* _Task directions_:
Return exactly, and only, the lines from the one holding "Build this scene" through the one holding "COL = sc.collection", both included; the pictures stay out.

* _Record excerpts_:
** START **

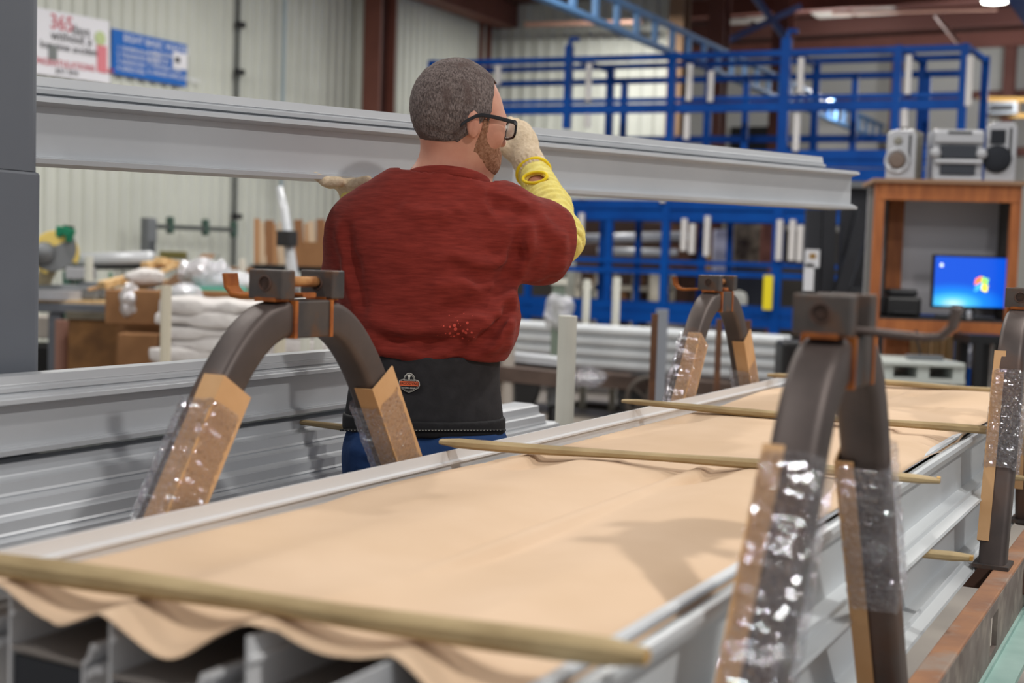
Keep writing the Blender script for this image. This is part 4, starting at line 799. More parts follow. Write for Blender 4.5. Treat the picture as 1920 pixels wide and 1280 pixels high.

** END **
** START **

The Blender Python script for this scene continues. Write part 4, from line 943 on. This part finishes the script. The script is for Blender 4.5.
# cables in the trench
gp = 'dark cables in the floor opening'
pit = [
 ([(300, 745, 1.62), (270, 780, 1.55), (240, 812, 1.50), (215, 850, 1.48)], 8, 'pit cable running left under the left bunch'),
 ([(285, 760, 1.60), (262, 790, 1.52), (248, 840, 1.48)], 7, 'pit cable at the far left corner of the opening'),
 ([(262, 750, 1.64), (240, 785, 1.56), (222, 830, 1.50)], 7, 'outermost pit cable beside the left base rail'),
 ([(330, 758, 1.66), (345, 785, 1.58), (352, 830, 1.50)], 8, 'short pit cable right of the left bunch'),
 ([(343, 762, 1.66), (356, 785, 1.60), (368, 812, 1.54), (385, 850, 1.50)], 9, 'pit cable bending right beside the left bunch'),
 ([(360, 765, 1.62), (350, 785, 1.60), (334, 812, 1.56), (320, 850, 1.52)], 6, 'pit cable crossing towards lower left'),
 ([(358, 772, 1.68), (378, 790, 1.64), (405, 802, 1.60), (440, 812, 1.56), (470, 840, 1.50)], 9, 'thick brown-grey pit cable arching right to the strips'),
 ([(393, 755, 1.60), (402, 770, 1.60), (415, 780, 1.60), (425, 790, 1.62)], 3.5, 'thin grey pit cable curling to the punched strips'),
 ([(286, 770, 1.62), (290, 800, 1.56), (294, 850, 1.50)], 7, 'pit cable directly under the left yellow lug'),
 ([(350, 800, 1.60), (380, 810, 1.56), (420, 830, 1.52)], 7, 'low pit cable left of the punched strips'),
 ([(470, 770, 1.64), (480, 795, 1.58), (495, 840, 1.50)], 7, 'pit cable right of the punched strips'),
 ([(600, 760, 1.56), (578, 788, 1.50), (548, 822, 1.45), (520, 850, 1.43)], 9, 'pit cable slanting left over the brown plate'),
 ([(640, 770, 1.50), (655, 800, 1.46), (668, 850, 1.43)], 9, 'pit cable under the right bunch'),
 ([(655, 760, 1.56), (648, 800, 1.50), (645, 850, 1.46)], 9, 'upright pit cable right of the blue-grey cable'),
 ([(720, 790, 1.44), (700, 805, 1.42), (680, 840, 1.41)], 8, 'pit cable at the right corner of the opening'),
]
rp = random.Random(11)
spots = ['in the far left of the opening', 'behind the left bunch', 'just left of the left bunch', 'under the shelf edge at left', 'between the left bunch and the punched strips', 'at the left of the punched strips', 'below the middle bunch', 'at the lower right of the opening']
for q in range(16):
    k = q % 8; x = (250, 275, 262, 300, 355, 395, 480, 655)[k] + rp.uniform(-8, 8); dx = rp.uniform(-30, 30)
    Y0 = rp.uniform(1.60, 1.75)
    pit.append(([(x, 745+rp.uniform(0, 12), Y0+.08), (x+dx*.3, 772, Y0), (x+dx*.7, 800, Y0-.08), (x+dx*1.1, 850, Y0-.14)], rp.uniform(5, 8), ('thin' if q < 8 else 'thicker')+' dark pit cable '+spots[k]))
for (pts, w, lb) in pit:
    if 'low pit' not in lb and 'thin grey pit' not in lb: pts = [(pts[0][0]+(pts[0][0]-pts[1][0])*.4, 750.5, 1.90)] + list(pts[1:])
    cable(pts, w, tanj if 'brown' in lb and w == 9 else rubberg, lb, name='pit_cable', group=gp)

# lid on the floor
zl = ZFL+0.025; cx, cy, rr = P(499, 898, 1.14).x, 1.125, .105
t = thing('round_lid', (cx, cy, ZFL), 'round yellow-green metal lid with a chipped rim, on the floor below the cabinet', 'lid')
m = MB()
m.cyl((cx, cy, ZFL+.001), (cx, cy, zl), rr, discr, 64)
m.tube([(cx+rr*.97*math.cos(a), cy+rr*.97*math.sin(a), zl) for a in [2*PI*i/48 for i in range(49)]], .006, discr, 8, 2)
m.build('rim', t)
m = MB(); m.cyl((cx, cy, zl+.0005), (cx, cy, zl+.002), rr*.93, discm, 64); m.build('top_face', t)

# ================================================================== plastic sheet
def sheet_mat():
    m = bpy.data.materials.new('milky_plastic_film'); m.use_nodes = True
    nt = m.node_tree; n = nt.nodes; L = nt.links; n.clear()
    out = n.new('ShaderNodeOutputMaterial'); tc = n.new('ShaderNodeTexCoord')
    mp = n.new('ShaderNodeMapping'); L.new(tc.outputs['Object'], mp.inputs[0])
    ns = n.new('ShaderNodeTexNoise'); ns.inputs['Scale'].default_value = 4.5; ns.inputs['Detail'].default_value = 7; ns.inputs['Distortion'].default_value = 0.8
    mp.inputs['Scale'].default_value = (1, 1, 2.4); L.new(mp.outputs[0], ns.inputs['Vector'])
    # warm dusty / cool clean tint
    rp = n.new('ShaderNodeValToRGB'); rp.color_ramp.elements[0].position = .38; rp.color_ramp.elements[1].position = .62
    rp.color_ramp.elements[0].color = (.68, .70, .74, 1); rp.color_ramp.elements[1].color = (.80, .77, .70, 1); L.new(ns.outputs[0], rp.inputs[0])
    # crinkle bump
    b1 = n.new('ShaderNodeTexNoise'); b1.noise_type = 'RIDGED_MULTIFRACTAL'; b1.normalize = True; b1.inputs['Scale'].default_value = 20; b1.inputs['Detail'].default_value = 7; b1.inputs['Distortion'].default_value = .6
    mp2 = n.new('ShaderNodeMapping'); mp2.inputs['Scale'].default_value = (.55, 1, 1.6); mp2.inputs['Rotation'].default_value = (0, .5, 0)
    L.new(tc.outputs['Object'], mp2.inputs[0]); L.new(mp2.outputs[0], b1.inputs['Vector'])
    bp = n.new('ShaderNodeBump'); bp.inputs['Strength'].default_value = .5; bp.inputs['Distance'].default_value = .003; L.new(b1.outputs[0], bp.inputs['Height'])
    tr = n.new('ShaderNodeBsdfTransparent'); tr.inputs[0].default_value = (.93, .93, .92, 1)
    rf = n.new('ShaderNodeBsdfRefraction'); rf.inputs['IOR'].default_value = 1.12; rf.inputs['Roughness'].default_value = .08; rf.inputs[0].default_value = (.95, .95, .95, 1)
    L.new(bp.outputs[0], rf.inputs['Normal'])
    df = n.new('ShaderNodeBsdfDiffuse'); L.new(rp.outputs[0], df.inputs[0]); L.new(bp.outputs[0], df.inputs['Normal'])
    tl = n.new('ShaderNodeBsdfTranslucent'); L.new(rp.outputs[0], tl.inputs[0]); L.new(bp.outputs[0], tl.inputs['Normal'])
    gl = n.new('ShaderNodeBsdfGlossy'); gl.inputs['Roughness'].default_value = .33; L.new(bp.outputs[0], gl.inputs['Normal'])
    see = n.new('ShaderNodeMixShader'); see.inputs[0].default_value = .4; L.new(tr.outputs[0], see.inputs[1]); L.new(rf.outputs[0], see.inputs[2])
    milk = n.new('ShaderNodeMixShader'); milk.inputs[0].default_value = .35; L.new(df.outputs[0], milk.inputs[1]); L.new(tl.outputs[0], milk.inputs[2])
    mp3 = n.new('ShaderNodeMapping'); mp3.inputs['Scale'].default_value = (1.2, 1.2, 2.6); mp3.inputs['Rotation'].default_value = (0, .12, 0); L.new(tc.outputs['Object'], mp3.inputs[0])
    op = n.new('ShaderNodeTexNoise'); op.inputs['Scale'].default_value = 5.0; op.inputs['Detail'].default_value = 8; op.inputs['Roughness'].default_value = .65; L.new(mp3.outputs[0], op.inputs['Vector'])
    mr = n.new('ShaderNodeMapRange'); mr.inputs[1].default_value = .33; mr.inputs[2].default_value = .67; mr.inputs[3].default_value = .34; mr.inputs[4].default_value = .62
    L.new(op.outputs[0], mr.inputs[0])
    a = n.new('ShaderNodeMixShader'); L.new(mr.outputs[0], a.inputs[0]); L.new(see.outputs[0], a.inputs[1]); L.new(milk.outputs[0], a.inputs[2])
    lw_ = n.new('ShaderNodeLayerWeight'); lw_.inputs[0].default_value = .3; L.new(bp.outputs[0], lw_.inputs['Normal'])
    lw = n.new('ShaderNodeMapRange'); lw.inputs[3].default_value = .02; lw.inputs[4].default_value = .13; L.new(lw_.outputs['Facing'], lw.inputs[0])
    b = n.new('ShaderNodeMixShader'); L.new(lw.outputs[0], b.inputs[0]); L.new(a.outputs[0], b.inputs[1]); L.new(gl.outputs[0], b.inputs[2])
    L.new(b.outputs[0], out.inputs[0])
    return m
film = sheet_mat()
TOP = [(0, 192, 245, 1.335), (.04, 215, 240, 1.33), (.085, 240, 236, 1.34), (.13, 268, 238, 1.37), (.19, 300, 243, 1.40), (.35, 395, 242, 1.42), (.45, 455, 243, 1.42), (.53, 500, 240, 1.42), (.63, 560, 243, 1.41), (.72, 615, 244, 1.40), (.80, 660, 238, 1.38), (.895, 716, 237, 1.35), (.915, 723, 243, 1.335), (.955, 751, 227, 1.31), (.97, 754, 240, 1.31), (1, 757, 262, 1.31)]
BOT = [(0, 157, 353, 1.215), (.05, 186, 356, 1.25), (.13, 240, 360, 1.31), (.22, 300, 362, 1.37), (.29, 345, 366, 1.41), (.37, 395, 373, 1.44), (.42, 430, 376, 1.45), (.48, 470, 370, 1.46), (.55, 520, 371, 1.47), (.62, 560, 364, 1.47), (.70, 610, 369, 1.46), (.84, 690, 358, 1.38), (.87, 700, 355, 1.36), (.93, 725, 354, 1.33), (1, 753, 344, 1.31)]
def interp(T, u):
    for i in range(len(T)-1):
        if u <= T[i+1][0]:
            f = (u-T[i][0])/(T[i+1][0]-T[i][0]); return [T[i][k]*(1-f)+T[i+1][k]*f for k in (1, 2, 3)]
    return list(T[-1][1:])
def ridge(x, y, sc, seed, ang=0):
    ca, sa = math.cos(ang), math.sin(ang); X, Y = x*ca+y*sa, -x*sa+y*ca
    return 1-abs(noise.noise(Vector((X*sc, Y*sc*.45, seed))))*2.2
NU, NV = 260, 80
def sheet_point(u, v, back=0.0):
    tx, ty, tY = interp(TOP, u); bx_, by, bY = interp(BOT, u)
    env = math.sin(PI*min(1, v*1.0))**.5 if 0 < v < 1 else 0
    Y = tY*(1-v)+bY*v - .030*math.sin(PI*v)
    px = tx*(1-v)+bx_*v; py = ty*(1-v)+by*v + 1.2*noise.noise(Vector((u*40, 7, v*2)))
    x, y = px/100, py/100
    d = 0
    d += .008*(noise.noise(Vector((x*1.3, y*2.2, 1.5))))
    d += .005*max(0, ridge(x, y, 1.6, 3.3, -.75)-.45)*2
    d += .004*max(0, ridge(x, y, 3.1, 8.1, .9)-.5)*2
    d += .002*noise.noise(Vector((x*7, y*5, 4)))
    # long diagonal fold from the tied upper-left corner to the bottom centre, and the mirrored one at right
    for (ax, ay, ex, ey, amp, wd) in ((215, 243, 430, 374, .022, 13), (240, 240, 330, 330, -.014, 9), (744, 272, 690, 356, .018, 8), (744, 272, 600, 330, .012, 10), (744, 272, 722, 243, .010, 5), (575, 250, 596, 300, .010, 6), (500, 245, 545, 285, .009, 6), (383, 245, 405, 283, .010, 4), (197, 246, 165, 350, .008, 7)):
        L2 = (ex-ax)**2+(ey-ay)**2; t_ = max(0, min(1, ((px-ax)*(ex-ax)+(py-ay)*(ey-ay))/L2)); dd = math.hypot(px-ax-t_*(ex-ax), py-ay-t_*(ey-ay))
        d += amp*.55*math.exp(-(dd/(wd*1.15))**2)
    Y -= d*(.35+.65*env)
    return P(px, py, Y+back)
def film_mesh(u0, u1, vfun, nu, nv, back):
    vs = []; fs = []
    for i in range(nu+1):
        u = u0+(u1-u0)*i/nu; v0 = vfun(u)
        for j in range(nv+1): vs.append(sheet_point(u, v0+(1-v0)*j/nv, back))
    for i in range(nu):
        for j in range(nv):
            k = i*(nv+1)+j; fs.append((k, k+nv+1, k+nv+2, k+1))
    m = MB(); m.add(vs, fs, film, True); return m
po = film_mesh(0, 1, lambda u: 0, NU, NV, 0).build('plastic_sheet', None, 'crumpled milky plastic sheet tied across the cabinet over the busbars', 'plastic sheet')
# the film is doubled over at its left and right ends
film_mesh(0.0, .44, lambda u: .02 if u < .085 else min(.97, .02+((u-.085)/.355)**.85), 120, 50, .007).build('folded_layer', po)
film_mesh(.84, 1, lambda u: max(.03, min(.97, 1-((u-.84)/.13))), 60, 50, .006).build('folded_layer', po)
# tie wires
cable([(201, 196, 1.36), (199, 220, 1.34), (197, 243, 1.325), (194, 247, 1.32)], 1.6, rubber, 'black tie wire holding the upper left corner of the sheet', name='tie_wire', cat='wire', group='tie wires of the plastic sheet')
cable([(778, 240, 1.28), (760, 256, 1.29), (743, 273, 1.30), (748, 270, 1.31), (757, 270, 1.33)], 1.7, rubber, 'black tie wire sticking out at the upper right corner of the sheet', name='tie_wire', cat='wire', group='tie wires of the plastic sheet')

** END **
** START **

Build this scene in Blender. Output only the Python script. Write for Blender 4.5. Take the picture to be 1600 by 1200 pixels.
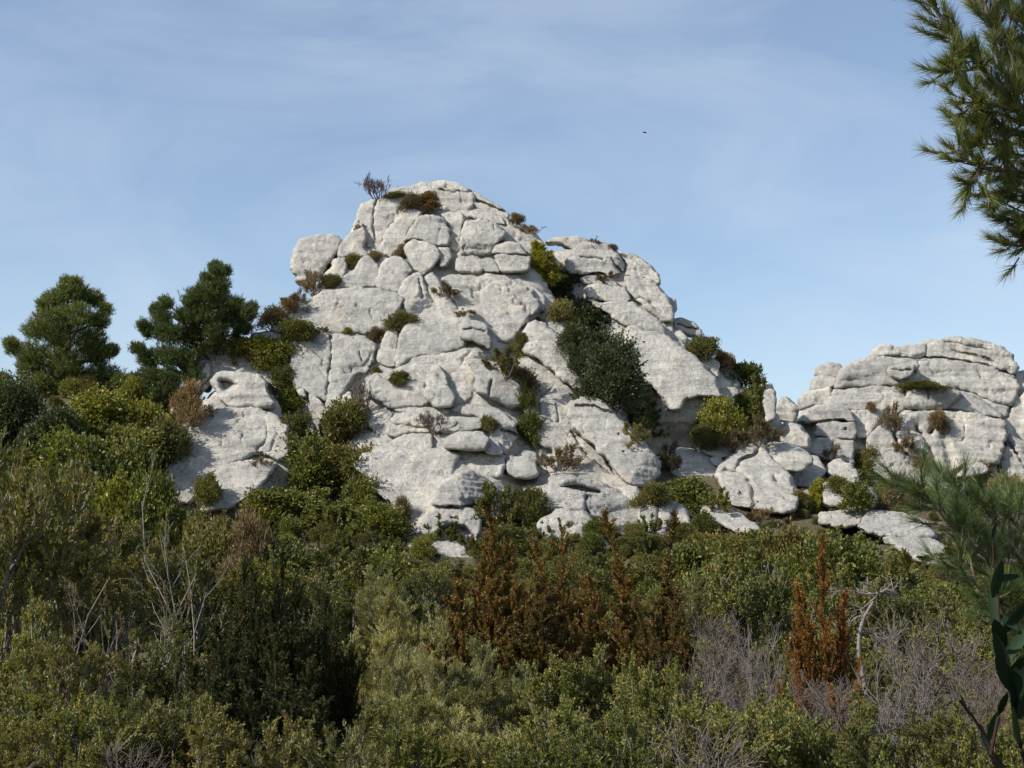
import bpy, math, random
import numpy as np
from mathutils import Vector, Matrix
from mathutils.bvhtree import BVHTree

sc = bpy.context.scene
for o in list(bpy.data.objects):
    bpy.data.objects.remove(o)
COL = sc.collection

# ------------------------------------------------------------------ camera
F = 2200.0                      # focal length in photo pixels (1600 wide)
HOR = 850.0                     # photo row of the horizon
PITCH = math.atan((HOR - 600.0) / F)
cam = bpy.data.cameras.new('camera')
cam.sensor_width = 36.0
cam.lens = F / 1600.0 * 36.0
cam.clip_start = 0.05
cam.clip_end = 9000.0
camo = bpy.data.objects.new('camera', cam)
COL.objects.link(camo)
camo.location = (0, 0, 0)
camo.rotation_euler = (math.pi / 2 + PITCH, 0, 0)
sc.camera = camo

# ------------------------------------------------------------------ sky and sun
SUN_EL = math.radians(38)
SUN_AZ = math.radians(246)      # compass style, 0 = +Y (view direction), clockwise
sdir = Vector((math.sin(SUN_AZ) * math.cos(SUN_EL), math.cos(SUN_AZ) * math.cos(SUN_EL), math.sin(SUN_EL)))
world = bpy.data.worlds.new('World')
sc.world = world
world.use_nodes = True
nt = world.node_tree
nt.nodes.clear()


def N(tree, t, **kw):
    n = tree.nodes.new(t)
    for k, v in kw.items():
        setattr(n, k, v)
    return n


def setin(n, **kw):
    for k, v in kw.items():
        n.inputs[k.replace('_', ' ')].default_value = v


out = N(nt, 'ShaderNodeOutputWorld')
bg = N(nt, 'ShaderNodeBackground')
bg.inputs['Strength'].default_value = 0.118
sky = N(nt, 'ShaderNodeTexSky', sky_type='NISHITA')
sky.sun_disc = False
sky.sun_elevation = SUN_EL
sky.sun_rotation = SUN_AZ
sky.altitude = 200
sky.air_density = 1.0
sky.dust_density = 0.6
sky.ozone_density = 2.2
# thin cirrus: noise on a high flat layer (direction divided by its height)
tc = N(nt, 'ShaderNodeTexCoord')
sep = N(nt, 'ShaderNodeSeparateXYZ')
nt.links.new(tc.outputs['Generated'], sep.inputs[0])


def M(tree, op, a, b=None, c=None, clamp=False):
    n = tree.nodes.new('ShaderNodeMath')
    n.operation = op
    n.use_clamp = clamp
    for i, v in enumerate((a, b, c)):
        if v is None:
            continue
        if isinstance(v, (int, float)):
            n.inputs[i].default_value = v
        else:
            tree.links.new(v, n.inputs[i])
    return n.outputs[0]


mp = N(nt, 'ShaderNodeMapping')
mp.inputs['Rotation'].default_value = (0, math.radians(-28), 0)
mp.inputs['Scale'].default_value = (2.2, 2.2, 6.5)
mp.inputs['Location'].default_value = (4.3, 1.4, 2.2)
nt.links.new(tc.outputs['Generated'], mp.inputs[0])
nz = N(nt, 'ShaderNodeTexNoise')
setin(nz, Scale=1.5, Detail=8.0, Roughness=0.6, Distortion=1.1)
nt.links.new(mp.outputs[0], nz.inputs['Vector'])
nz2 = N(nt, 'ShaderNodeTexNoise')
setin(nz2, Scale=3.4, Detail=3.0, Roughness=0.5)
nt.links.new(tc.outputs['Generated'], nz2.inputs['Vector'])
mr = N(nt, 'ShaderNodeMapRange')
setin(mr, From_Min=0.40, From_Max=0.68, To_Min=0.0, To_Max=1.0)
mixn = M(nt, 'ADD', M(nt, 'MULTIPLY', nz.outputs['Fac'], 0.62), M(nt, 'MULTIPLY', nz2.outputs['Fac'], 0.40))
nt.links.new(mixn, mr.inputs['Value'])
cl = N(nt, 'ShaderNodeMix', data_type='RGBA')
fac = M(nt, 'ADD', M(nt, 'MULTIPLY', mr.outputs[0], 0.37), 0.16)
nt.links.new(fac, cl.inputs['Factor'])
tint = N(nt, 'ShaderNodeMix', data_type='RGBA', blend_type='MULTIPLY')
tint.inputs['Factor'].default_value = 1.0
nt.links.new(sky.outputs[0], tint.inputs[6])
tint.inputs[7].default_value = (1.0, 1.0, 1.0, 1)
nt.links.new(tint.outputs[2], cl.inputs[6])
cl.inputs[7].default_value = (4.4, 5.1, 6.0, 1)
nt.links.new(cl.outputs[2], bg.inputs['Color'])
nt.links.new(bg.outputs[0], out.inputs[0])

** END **

* _Correct result_:
Build this scene in Blender. Output only the Python script. Write for Blender 4.5. Take the picture to be 1600 by 1200 pixels.
import bpy, math, random
import numpy as np
from mathutils import Vector, Matrix
from mathutils.bvhtree import BVHTree

sc = bpy.context.scene
for o in list(bpy.data.objects):
    bpy.data.objects.remove(o)
COL = sc.collection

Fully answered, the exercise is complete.